39 Countries joined the statements to end new direct public support for the international unabated fossil fuel energy sector by the end of 2022, except in limited and clearly defined circumstances that are consistent with a 1.5°C warming limit and the goals of the Paris Agreement.  However FoEI state “COP26 end to fossil fuel financing – welcome but hypocritical as action is still missing at home”

45 governments pledge urgent action and investment to protect nature and shift to more sustainable ways of farming.  95 high profile companies from a range of sectors commit to being ‘Nature Positive’, agreeing to work towards halting and reversing the decline of nature by 2030. 

But FOEI says “These schemes are trying to open up vast areas of agriculture, forests and oceans to act as carbon offsets for polluting business as usual. That is completely unacceptable and not what we need to be seeing from COP26. Worse still, many of them are re-packaging false solutions like carbon markets, voluntary certification, and industrial farming as climate action. When these announcements are made, it is always with a view to making the money on offer look like a solution, but really it isn’t.
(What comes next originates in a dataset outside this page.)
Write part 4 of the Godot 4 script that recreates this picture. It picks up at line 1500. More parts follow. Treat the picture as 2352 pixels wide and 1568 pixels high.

“Instead, this will unleash more land grabbing, displacement of indigenous peoples and local communities who are the real guardians of biodiversity and providers of climate solutions. The real solutions lie in ending fossil fuel extraction, getting binding regulations to stop deforestation and industrial farming, and instead fund real solutions like agroecology and community management of forests.”

In overall assessment COP 26 was not climate positive but corporate positive. It provided rich nations to pollute further with carbon markets. The civil society opined that we need real Zero at this juncture and no market solutions can abate serious climate catastrophes.